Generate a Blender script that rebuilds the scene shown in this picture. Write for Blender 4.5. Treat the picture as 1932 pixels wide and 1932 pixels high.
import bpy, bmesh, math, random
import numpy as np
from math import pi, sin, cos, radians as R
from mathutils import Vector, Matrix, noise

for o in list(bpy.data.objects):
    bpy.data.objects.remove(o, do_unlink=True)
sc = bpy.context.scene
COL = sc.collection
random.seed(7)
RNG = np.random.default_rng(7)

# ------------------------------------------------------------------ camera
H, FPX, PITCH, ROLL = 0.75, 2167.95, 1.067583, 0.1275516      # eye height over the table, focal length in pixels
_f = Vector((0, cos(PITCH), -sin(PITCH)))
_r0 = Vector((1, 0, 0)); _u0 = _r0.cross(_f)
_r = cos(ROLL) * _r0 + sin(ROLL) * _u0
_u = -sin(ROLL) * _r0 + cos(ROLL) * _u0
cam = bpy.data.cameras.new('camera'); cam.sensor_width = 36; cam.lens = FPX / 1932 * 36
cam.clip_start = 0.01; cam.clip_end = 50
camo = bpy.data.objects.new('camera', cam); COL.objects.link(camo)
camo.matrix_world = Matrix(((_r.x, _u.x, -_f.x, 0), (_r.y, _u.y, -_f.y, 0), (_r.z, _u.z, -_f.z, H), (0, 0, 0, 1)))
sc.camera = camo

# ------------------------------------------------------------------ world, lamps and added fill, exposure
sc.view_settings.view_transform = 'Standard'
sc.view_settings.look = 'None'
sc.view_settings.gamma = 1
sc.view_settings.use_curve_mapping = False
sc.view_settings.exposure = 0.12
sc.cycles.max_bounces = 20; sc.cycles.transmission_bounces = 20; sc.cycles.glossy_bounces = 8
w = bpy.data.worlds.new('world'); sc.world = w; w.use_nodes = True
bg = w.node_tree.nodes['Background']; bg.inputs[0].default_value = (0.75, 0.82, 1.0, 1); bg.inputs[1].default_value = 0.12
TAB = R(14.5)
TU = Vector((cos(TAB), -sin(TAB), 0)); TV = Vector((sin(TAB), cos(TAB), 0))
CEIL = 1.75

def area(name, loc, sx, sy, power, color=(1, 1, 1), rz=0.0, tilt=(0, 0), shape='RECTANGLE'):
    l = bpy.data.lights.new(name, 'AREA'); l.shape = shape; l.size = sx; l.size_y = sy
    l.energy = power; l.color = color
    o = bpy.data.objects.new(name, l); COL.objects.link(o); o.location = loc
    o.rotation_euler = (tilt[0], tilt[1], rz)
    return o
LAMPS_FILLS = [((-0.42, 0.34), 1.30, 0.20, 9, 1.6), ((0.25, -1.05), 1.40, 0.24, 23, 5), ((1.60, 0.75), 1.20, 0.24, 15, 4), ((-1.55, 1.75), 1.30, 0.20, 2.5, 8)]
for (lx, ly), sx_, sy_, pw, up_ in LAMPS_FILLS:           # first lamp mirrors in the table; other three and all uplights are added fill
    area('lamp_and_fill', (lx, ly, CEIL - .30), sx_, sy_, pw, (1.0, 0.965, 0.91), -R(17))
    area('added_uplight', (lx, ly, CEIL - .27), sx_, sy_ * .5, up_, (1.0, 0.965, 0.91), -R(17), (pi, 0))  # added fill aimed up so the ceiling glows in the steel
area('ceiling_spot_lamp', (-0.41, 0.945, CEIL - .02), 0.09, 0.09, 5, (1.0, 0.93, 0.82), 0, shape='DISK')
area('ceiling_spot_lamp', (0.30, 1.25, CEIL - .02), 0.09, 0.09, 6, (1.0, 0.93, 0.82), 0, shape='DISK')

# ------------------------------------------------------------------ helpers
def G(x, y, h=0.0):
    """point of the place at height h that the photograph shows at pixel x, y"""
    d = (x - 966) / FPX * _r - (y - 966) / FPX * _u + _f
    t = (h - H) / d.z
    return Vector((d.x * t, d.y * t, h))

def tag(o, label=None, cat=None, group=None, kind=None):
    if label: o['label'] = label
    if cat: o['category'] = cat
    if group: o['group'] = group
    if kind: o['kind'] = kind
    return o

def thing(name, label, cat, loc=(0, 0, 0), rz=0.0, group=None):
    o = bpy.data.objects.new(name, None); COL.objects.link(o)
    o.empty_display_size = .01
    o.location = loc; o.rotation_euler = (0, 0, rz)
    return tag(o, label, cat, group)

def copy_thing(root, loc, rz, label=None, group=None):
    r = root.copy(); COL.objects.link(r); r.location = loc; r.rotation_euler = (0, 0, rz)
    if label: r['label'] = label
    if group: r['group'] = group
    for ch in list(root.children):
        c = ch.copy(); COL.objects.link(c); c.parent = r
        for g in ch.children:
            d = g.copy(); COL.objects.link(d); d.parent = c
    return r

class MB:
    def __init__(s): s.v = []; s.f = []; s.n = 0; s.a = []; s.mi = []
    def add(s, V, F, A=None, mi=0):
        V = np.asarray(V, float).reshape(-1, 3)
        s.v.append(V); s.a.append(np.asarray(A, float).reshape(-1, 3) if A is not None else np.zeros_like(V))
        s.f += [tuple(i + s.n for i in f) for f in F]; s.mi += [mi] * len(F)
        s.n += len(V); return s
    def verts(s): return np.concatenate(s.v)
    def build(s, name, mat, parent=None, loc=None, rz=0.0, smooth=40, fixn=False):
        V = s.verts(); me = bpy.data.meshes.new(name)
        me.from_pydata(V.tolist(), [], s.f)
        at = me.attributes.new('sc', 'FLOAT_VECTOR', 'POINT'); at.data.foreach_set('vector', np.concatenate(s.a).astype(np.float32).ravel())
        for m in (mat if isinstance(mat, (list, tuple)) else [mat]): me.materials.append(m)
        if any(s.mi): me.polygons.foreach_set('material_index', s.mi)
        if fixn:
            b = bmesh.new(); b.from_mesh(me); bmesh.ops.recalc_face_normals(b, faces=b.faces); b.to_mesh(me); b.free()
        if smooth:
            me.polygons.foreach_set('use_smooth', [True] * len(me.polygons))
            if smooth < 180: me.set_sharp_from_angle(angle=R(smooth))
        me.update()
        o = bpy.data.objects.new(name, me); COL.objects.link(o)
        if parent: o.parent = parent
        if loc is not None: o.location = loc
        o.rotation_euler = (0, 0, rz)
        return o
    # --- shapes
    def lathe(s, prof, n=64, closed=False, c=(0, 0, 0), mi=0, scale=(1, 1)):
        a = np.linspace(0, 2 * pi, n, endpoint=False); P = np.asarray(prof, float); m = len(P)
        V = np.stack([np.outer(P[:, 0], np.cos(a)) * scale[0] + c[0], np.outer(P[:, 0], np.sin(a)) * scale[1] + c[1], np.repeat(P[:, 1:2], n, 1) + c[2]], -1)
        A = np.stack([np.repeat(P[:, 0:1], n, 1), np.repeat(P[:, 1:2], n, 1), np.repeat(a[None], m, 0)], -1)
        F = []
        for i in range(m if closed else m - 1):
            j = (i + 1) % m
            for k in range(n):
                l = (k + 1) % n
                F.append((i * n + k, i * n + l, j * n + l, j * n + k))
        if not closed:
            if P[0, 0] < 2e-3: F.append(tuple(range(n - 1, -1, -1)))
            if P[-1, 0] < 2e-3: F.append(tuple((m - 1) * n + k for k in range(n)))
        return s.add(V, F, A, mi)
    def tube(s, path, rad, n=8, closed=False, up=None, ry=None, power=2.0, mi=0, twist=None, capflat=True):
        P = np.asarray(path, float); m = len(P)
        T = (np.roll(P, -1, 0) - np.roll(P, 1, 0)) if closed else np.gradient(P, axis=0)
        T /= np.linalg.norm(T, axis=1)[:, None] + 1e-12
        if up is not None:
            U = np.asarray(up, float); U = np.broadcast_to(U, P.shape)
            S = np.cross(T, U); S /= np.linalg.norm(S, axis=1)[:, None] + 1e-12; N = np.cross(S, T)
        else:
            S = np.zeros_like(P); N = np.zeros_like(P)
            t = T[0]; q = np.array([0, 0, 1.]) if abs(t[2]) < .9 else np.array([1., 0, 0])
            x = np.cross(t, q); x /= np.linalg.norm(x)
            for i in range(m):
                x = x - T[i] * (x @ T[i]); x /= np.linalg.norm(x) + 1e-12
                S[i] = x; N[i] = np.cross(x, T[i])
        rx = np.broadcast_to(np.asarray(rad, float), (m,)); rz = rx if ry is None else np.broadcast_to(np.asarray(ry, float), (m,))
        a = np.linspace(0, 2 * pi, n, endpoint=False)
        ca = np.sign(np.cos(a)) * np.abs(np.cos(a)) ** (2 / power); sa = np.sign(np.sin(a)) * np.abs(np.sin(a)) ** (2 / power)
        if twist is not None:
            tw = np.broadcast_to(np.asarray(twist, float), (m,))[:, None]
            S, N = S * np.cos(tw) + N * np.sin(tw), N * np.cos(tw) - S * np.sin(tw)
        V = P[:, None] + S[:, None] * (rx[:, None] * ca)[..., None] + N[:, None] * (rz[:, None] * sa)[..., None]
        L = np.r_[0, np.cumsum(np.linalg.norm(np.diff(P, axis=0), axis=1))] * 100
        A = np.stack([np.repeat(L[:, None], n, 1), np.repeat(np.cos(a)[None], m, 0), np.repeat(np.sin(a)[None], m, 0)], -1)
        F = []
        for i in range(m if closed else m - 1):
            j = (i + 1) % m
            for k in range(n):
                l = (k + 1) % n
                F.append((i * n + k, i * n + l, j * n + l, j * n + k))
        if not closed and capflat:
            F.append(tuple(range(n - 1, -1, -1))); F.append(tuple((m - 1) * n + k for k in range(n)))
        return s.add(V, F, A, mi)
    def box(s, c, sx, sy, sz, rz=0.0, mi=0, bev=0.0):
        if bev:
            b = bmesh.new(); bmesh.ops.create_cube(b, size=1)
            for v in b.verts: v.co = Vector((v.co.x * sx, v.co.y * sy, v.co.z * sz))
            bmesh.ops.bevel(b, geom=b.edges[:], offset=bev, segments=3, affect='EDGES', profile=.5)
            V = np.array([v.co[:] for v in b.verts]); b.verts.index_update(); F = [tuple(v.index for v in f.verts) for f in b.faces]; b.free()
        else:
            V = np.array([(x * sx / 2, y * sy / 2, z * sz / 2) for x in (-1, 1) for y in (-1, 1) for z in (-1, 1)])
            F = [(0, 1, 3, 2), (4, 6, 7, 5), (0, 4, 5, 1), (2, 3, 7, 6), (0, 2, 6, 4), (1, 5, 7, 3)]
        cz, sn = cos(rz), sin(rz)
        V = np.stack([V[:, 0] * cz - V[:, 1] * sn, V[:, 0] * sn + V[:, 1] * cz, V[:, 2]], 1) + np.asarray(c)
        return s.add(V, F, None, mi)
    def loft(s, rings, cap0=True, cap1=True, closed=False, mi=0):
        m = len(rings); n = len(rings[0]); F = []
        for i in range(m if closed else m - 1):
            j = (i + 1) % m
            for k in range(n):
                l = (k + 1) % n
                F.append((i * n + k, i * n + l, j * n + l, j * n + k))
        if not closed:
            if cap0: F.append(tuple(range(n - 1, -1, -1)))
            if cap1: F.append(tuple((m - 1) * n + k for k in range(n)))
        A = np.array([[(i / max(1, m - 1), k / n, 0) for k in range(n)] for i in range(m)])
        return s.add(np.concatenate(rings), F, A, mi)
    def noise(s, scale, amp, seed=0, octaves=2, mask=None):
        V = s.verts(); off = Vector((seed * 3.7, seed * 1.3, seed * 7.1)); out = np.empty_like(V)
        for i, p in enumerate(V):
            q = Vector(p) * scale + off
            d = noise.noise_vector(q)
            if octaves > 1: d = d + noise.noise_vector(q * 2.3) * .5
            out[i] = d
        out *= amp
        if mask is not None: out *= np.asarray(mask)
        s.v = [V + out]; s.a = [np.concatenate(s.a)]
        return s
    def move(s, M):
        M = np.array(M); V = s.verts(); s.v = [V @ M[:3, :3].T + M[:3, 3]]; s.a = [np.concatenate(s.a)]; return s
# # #
• _What needs to be done_
Your task is to quote the lines above, beginning with the first and ending with the one that holds "RNG = np.random.default_rng(7)".

• _Written answer_
Generate a Blender script that rebuilds the scene shown in this picture. Write for Blender 4.5. Treat the picture as 1932 pixels wide and 1932 pixels high.
import bpy, bmesh, math, random
import numpy as np
from math import pi, sin, cos, radians as R
from mathutils import Vector, Matrix, noise

for o in list(bpy.data.objects):
    bpy.data.objects.remove(o, do_unlink=True)
sc = bpy.context.scene
COL = sc.collection
random.seed(7)
RNG = np.random.default_rng(7)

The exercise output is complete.